According to a longtime headmaster at a middle school, in the months before Aug. 25, informers made it too dangerous to teach Rohingya language or culture, even in secret.
"I couldn't speak out. Informers would follow me every day, every time I left the house. The government police would come at night and accuse me of giving the insurgents food, which was false, and my house was searched."
After the 2012 violence, he spent four years in prison, for allegedly burning homes, a charge he denies, and was released in 2016.
The headmaster fled to Bangladesh soon after the August killing began.
"There are some educated people left in my village, but they will never raise their voices," he said, as another man wept silently, listening to him speak. "Things will get worse for the Rohingya because no one will speak out for them. They are too afraid. I think there will be no chance the Rohingya can stay in Myanmar. They all will come to Bangladesh."
Others interviewed also described repression.
The government claims the clergy and educated people worked with outsiders to collect and send abroad information about human rights abuses to tarnish the image of Myanmar.
Interviews with about 65 refugees in a September report by the UN Human Rights Office of the High Commissioner (OHCHR) indicate that "the Myanmar security forces targeted teachers, the cultural and religious leadership, and other people of influence in the Rohingya community in an effort to diminish Rohingya history, culture and knowledge."
This targeting was "well-organized, coordinated, and systematic ... thereby challenging the assertion that it was merely collateral damage of the military" operations after the August insurgent attacks.
An Amnesty International report from November documented a system of institutionalized discrimination and segregation of the Rohingya that was meant to erase their identity.
Researchers see comparisons between what is happening in Myanmar and other genocides.
"Listening to these stories, it sounds so similar. First you take out the religious or the political leaders, and then you start going down to the civilian population and you start tightening things more and more," said Karen Jungblut, research director at the USC Shoah Foundation, who has conducted interviews in the Bangladesh camps. "This was not just some random spurt of regional violence here and there because Myanmar felt it was being attacked by a 'terrorist group.' ... It felt way too organized."
Thomas MacManus, a specialist in international state crimes at Queen Mary University of London who has researched the Rohingya since 2012, said: "The objective appears to be to destroy the Rohingya, and one way to do that is to destroy their culture and remove their history.

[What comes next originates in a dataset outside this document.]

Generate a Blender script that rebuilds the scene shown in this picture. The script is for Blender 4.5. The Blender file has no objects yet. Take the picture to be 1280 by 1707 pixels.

It's part of the genocide tactic."
"Literacy is not high with the Rohingya; it is difficult to get an education in the first place, so targeting the teachers is a similar path that you've seen and heard in other places that ended up in genocide," said Jungblut.
According to Press TV, more than 700,000 members of the minority Muslim group have fled the state-sponsored violence to southeast Bangladesh over the past nine months.
The UN has described the campaign as a textbook example of ethnic cleansing, saying it possibly amounts to genocide as well.
Though the Muslim community has lived in Myanmar for generations, its members are denied citizenship and are branded illegal immigrants from Bangladesh, which likewise denies them citizenship.